The problem is that his conclusion that if it wasn’t available under §552(a)(2) that it must also not be available under § 552(a)(3) would make §552(a)(3) meaningless because if he was correct, no one would ever be able to get anything under (3). He misunderstood the scheme of the statute. Under FOIA, the agency must make the items in §§552(a)(1) and (2) available to the public without a need for a request. These are the sorts of things the agency must publish or otherwise make freely available, like putting it up on the agency web site. Subsequent amendments to FOIA after the City of Concord case make that quite clear. These were records that Congress felt would likely have a wide interest from the public. But there are a whole lot of records an agency has that may not be of interest to a lot of people. Congress wanted a way for the few people who might be interested in those other records to have a way to get them. That’s the reason for §552(a)(3). So, while the agency might not have to release it under (a)(1) or (2), it might still have to release it under (a)(3).

That being the case, once the court concluded it did not have to be made available under §552(a)(2), it needed then to consider the exemptions from disclosure available under §552(b ). This it really didn’t do. It made a cursory discussion of the exemption for material that relates “solely to the internal personnel rules and practices of an agency” in § 552(b )(2) and for inter-agency and intra-agency memoranda and letters in §552(b )(5). The court is correct that neither of those would have exempted the material in this case. But why discuss those when it’s pretty obvious that it wasn’t really close to either of those? On the other hand, the exemption for law enforcement records in §552(b )(7) is the one that squarely applies and should have been the basis for its ruling, but the court doesn't even mention it. My research suggests that (b )(7) was part of FOIA at the time of the case, and if that’s correct, the discussion is odd in neglecting to address it.

In any event, the ultimate ruling that the material is exempt from disclosure was right, but the discussion of how the judge got there is clearly wrong, at least given the way the statute reads today. For that reason, the opinion lacks much persuasive value in my mind. Moreover, if the discussion was correct, it would likely work against you, not for you.

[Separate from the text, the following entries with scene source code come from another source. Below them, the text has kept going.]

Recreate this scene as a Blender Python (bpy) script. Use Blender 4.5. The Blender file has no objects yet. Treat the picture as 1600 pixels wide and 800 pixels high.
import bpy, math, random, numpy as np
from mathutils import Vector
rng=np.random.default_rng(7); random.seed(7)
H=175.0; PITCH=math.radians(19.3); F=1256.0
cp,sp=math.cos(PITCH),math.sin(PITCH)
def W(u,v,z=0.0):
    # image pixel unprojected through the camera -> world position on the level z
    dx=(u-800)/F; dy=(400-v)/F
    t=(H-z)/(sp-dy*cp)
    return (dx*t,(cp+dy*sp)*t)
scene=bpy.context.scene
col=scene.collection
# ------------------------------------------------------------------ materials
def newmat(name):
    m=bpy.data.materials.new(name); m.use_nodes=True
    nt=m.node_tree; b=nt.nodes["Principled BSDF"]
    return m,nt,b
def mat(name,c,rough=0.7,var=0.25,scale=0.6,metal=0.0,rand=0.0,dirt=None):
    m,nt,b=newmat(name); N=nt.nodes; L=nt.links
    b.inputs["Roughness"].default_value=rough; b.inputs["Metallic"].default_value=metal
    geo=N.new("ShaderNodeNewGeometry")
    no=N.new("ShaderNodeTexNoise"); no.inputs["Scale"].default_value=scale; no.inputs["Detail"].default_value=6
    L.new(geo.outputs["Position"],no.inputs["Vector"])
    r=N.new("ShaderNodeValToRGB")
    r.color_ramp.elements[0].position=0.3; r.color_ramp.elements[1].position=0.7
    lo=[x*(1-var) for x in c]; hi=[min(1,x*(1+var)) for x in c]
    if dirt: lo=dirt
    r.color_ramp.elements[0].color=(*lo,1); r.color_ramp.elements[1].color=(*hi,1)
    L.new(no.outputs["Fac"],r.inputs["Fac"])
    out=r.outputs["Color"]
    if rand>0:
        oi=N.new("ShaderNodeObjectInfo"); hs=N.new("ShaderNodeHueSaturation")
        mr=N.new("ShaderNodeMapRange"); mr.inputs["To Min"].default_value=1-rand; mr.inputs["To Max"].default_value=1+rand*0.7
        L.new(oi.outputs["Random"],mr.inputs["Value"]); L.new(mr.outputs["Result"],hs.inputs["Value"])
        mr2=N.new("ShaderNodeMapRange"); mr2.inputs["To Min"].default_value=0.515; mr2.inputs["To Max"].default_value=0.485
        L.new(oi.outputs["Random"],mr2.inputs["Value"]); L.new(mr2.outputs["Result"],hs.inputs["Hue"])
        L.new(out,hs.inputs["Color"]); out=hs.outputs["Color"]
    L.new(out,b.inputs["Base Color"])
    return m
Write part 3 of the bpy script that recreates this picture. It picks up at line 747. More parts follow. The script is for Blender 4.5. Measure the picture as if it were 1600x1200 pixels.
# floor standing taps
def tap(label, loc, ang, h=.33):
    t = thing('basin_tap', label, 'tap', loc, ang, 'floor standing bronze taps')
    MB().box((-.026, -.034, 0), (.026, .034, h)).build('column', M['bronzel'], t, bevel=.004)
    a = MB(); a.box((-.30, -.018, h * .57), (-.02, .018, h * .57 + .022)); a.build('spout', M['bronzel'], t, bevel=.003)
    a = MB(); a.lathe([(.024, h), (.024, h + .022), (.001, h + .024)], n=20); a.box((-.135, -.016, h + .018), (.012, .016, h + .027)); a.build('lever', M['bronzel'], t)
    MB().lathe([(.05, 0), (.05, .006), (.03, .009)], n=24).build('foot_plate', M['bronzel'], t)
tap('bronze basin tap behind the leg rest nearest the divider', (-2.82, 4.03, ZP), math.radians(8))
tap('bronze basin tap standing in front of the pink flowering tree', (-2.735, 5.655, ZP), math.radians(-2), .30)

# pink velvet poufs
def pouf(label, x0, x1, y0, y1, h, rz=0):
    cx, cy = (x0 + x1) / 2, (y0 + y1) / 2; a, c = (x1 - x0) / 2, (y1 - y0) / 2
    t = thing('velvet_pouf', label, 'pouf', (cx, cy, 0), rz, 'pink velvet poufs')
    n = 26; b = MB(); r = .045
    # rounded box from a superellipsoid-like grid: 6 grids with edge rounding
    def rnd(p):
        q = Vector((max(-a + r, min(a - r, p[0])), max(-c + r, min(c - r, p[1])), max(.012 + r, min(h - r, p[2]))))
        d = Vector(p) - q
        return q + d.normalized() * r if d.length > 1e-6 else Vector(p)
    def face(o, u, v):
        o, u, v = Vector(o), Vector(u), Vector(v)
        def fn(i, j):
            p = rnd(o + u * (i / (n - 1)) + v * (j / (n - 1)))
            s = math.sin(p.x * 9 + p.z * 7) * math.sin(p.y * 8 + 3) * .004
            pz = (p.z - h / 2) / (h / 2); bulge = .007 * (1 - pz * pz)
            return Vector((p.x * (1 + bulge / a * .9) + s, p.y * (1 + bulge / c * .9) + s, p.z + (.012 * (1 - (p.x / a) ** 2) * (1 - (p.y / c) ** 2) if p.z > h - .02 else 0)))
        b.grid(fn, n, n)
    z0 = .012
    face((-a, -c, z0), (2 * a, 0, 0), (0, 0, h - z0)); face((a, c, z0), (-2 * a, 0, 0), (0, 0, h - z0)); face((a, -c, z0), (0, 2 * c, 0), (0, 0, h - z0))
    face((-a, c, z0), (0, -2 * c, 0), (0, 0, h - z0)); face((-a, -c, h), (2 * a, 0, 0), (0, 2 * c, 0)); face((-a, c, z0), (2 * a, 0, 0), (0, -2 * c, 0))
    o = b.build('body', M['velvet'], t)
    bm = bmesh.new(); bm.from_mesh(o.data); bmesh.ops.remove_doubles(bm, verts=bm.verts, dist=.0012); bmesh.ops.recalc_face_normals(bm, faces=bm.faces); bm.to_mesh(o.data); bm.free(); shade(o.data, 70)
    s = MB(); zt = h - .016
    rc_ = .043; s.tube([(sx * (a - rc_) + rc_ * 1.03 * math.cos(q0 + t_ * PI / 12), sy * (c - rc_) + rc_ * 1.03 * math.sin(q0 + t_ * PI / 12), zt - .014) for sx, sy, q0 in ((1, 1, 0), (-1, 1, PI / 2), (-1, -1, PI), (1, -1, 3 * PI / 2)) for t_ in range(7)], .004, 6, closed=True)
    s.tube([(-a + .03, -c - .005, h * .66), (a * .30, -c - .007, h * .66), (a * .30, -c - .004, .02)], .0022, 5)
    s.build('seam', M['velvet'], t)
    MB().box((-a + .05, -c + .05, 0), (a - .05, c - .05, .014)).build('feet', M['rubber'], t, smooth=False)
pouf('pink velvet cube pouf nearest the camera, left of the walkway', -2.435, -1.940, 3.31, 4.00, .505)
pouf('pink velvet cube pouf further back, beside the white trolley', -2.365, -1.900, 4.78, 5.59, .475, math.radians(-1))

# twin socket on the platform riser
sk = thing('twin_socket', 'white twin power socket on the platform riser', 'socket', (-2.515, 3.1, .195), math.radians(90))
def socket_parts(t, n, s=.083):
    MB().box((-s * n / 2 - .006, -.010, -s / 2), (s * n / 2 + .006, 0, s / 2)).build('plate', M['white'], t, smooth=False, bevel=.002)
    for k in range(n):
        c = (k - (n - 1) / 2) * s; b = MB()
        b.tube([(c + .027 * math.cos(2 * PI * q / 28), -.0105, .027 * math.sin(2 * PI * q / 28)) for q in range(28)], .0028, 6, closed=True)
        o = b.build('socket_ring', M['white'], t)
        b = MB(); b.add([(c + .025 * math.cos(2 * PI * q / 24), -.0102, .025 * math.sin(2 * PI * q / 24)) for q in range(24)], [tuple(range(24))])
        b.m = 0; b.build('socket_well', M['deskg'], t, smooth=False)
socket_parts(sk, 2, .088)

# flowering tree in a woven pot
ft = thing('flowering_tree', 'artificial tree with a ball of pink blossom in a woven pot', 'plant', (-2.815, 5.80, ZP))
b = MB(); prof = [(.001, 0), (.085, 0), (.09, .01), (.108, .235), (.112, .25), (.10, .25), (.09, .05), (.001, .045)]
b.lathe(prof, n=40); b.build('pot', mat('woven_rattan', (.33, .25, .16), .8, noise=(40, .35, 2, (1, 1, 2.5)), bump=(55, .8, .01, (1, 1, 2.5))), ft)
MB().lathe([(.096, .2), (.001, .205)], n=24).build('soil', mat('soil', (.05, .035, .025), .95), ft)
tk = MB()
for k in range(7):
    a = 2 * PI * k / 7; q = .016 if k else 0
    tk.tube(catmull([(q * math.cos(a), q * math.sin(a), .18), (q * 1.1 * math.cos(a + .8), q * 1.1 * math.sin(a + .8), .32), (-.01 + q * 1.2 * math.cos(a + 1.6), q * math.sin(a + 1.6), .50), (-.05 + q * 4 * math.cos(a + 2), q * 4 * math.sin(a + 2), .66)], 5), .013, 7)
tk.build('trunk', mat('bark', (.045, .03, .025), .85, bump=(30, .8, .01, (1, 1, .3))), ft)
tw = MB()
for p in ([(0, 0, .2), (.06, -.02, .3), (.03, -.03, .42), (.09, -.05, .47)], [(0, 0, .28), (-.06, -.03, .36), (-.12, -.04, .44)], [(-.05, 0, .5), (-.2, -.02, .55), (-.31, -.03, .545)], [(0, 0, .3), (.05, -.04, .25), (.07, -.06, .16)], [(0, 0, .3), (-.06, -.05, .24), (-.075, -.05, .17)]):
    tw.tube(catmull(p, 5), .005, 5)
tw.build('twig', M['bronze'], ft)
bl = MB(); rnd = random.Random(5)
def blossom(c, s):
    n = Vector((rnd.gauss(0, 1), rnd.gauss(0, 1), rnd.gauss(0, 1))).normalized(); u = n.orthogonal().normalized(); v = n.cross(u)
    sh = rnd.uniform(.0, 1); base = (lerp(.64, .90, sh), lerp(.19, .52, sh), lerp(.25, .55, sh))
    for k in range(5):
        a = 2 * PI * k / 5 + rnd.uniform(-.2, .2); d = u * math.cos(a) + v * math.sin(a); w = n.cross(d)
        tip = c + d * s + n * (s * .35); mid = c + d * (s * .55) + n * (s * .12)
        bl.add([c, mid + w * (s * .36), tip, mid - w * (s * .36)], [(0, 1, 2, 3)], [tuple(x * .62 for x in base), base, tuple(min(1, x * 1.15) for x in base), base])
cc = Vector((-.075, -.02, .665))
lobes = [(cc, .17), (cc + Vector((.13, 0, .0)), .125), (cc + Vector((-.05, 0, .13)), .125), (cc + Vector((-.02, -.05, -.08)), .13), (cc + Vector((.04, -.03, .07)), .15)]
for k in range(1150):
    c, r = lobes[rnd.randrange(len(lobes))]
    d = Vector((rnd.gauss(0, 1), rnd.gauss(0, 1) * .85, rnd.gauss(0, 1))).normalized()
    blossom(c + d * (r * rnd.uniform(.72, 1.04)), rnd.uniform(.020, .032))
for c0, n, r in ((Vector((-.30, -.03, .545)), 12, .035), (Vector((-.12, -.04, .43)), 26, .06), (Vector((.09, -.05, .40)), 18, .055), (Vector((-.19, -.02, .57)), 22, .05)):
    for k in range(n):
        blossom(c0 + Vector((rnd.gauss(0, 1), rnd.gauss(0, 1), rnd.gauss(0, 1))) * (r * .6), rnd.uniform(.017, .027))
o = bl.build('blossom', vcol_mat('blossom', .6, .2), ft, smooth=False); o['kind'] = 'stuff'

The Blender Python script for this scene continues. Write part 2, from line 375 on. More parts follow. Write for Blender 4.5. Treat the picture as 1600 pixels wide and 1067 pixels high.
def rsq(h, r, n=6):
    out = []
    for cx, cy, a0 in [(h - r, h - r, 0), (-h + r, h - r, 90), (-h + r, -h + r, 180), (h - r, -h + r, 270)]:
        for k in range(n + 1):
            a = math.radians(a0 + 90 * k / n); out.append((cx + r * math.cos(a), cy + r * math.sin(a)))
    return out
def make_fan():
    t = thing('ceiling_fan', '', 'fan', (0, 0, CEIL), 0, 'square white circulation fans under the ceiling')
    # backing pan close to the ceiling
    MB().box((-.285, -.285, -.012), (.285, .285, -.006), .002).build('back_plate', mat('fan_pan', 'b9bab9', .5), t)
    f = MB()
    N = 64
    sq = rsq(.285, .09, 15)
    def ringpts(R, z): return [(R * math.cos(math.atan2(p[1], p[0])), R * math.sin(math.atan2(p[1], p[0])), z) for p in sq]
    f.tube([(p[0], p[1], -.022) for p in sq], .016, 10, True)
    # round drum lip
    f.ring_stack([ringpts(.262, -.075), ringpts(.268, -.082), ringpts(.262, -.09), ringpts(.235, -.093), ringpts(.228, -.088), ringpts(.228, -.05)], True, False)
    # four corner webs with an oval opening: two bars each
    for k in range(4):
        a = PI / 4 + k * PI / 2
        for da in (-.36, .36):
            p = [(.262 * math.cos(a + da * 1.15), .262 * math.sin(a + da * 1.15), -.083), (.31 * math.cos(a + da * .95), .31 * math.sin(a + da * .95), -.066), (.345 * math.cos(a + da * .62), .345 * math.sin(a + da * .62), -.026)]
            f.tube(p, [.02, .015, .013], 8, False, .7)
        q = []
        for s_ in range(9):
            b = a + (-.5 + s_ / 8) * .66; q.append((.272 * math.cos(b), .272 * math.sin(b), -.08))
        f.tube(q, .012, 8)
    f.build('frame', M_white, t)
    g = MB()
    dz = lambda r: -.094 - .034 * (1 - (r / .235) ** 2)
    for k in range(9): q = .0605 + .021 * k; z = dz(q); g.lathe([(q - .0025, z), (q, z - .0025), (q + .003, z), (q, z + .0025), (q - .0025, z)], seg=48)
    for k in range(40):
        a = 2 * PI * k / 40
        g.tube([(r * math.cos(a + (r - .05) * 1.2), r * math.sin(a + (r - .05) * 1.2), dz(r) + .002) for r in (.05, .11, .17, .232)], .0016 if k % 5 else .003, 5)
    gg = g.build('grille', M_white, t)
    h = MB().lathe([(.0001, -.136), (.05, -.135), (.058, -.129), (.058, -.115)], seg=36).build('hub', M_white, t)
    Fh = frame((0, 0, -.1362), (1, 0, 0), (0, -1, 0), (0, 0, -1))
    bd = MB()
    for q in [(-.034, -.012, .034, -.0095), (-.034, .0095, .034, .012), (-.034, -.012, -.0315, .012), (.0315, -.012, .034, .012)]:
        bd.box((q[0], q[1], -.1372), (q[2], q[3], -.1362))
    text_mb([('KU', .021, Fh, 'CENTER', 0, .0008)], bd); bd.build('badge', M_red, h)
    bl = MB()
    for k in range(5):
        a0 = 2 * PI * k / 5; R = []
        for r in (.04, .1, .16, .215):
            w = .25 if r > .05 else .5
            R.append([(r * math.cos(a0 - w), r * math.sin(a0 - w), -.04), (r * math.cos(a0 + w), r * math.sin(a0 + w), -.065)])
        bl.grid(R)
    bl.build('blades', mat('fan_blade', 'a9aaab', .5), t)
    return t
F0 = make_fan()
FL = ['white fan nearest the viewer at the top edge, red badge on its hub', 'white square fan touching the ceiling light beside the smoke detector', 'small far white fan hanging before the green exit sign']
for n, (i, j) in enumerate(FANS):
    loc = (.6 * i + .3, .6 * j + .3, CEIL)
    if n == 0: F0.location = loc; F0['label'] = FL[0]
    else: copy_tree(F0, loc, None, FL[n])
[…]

And if it continues to be good law, then my second question turns to am I reading Concord page 333 F.Supp. at 961 correctly, that any transmission of memoranda’s from the a federal agency to the state would not be an "inter-agency" memorandum for purposes of the Act, and the exemption could not apply to material which was so distributed. Id.


Again, that part of the decision is dicta, and moreover the judge didn't spend much effort in analyzing that exemption. First, the material is likely not “memoranda” to begin with, and he doesn’t address that part of it. He assumes, however, that if the material were disclosed to the state that it no longer meets the definition of “inter-agency or intra-agency memorandums or letters.” The disclosure to the state would indeed be a problem, but not necessarily because it fails to meet that definition. It matters who the author and recipient of the memo were. If the author and recipient were both officials of federal agencies, then it qualfiies as “inter-agency or intra-agency memorandums or letters.” If either the author or recipient was a state official (or anyone else other than a federal agency official), it would not be within that definition.

If it qualifies as inter-agency or intra-agency memorandums or letters, that alone doesn’t protect it. It must also be the type of memo that by would be protected from disclosure in discovery in a lawsuit against the agency. For example, if the IRS sought the advice of the DOJ Tax Division on whether it would support a particular position in a litigated case, and the DOJ wrote a memo to the IRS explaining its views on the matter, that would be protected under the attorney-client privilege (DOJ as the attorney and IRS as the client) and the taxpayer whose case this involves could not get it in discovery. This rule prevents that taxpayer from doing an end-run around the discovery rules by using FOIA instead. (And when I was at IRS I saw taxpayers try that very tactic.) That privilege could be waived, however, if the IRS disclosed it to some outside third party, like the state. That might then also blow the exemption available under §552(b )(5), though I’ve not seen a case directly addressing that point.

The bottom line, if you want my view, is that the City of Concord case is pretty worthless.